Narasumber kegiatan, Melkiana Dendegau, perempuan asal Intan
Jaya, turut membagikan situasi di daerahnya. Ia menyebut konflik berkepanjangan
telah merampas hak hidup paling mendasar warga sipil.
“Warga sipil menjadi korban karena konflik antara aparat
keamanan dan TPNPB–OPM. Mereka tidak mendapatkan ruang hidup yang aman. Akses
pendidikan sangat terbatas dan fasilitas kesehatan tidak memadai,” jelasnya.
Melkiana menambahkan, banyak perempuan mengalami tekanan
psikis dan trauma mendalam akibat kekerasan bersenjata, kehilangan anggota
keluarga, serta hidup tanpa kepastian di lokasi pengungsian.
FIM-WP KPK mencatat lebih dari 103.000 warga Papua mengungsi
sejak 2018 hingga Oktober 2025 akibat konflik bersenjata. Para pengungsi
tersebar di hutan, gua, serta wilayah perkotaan yang dianggap lebih aman.
Minimnya layanan kesehatan menyebabkan perempuan mengalami kehamilan berisiko,
bayi terpapar gizi buruk, dan penyakit menular menyebar. Sementara anak-anak
terancam kehilangan masa depan karena pendidikan formal tidak berjalan
konsisten.
Organisasi ini juga menerima laporan dugaan intimidasi,
kekerasan psikis, hingga pemaksaan perpindahan tempat tinggal yang memperburuk
kondisi para pengungsi.
FIM-WP KPK menilai pemerintah daerah maupun pusat memiliki
kewajiban konstitusional untuk menjamin pemenuhan hak perempuan dan anak sesuai
amanat Pasal 28B ayat (2) UUD 1945. Negara, kata mereka, tidak boleh abai
terhadap krisis kemanusiaan yang menimpa penduduk sipil Papua.

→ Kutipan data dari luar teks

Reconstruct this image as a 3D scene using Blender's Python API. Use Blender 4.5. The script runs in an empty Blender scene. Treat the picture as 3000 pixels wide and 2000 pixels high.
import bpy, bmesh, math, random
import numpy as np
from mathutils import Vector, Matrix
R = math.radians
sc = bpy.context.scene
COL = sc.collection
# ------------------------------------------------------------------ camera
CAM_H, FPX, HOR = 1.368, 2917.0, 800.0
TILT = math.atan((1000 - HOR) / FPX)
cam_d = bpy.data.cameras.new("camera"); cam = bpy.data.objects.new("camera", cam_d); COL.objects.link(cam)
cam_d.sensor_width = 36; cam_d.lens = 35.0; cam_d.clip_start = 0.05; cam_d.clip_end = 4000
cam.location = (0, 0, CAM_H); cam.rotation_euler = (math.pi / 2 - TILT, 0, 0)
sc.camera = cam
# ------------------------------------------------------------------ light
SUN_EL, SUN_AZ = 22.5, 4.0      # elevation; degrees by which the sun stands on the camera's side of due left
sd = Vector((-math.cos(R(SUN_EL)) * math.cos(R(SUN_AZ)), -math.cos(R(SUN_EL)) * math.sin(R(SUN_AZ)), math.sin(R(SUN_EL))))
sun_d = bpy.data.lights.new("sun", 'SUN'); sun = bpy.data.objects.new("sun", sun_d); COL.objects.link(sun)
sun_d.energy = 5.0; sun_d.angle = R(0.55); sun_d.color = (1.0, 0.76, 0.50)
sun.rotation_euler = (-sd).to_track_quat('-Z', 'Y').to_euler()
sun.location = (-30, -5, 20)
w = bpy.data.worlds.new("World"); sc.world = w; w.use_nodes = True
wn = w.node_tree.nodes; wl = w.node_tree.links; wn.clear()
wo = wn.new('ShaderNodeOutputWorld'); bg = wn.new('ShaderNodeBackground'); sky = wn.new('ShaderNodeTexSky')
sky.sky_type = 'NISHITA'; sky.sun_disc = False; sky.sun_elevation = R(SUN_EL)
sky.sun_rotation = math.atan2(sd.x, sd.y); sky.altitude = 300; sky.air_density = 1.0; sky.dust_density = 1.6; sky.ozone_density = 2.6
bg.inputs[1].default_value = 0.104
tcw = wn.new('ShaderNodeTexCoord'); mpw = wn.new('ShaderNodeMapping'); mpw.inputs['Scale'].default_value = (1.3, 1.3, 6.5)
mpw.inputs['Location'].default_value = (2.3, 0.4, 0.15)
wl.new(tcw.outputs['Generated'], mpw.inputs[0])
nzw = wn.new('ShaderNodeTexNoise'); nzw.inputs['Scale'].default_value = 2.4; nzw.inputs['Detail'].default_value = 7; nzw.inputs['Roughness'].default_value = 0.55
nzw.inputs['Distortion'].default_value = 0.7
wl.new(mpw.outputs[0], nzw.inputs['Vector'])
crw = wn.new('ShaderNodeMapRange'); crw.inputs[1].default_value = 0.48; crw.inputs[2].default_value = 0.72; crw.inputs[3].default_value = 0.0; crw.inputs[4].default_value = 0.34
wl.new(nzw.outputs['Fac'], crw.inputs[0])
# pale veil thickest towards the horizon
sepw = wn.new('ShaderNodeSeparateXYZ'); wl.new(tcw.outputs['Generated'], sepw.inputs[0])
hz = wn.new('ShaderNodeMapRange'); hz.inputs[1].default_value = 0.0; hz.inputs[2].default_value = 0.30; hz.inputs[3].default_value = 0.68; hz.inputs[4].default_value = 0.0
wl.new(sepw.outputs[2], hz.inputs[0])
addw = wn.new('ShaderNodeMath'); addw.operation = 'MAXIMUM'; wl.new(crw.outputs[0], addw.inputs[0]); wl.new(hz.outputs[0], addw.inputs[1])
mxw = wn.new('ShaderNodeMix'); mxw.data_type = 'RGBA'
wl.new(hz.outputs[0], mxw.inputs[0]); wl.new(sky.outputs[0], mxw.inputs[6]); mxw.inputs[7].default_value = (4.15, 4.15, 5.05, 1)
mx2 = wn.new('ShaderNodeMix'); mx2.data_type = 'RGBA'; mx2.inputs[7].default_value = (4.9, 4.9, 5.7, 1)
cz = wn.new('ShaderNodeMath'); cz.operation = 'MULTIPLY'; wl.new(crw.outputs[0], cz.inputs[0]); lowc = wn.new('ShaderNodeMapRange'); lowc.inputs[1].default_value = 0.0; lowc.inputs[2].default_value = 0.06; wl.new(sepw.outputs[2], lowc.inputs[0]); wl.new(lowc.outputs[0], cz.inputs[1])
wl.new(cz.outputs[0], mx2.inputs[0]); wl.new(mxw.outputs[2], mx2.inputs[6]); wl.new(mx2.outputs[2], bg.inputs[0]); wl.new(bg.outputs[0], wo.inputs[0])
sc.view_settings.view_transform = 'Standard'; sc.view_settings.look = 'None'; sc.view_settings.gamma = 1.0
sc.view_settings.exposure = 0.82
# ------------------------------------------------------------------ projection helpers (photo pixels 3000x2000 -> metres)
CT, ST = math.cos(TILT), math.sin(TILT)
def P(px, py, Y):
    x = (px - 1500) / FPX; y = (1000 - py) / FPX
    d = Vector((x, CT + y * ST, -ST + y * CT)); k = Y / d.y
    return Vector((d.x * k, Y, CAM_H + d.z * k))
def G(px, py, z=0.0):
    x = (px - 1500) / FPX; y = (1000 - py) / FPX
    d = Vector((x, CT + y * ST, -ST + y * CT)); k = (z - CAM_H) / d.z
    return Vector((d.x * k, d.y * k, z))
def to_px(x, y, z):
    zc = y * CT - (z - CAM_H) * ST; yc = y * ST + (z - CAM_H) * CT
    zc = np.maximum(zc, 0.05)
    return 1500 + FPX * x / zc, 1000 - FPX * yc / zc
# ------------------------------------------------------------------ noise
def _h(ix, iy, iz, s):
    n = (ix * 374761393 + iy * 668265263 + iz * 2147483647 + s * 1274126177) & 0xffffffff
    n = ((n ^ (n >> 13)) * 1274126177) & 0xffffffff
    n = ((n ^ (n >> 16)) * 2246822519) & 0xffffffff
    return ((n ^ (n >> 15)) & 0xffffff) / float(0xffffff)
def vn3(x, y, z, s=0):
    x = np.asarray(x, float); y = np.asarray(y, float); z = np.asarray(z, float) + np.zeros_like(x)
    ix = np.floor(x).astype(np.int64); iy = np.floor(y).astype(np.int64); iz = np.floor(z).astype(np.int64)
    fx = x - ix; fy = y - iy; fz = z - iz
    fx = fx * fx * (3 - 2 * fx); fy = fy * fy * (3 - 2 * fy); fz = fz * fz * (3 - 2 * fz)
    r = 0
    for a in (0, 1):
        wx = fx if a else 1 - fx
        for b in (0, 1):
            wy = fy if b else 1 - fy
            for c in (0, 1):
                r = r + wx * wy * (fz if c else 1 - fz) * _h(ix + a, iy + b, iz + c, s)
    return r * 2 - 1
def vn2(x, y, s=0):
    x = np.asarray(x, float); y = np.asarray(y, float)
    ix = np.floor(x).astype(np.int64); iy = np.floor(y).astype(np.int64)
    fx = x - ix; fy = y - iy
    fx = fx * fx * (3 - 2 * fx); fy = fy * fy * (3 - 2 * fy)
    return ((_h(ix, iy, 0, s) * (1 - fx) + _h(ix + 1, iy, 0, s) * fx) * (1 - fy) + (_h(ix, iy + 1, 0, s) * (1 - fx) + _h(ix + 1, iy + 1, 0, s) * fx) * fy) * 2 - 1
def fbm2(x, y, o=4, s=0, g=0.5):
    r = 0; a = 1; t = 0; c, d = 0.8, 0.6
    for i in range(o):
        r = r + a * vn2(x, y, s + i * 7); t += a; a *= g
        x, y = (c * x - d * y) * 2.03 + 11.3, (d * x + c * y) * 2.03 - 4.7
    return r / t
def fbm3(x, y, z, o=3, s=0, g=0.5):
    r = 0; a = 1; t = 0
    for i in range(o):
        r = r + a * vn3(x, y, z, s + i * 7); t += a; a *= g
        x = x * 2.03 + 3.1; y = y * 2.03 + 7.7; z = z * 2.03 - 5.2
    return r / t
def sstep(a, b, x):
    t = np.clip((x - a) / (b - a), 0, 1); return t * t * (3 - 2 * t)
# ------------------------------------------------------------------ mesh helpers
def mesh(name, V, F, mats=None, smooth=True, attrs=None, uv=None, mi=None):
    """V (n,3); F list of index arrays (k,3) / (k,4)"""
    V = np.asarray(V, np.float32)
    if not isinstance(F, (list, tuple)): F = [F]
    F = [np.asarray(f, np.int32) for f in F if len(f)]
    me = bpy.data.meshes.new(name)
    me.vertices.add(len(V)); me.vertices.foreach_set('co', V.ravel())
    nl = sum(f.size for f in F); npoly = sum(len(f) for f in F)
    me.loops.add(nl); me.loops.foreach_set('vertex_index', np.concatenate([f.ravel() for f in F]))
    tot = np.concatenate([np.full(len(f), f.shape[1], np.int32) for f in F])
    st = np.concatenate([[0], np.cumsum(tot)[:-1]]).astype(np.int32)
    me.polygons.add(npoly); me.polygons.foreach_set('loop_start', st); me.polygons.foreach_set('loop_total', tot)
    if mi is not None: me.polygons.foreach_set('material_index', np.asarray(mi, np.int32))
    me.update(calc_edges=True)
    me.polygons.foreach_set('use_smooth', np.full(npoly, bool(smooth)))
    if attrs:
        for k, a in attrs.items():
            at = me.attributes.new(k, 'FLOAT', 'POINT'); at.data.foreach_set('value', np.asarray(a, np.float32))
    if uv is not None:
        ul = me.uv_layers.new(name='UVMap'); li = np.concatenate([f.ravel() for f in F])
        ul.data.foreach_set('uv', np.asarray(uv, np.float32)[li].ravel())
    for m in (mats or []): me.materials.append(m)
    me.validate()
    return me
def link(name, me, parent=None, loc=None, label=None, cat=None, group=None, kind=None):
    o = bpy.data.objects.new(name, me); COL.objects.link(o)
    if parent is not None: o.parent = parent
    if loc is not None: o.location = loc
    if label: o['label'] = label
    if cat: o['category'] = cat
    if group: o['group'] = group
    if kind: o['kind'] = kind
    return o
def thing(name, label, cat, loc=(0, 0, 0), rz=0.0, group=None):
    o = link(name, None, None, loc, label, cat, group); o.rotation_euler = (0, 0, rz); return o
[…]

Sebagai sikap resmi organisasi, FIM-WP KPK menyampaikan lima
tuntutan utama: Menghentikan kekerasan terhadap perempuan dan anak di wilayah
konflik Papua. Menyediakan ruang aman yang layak bagi para pengungsi. Memastikan
layanan kesehatan memadai untuk perempuan dan anak. Menarik pasukan militer
organik dan non-organik dari wilayah permukiman penduduk dan menjamin akses
pendidikan layak bagi anak-anak pengungsi.
FIM-WP menegaskan bahwa penanganan krisis kemanusiaan Papua
harus dilakukan secara komprehensif, melibatkan seluruh pemangku kepentingan,
dan yang paling penting mendengarkan suara perempuan sebagai kelompok yang
paling merasakan dampak konflik.
Di akhir kegiatan, peserta menyatakan bahwa negara tidak
boleh menutup mata. Dalam konflik yang berkepanjangan, mereka yang paling
menderita adalah pihak yang tidak memiliki senjata: perempuan dan anak-anak.
Kampanye ini diharapkan membuka ruang dialog lebih luas agar
pemerintah segera mengambil langkah cepat dan tepat dalam pemulihan kemanusiaan
serta pemenuhan hak-hak sipil masyarakat Papua.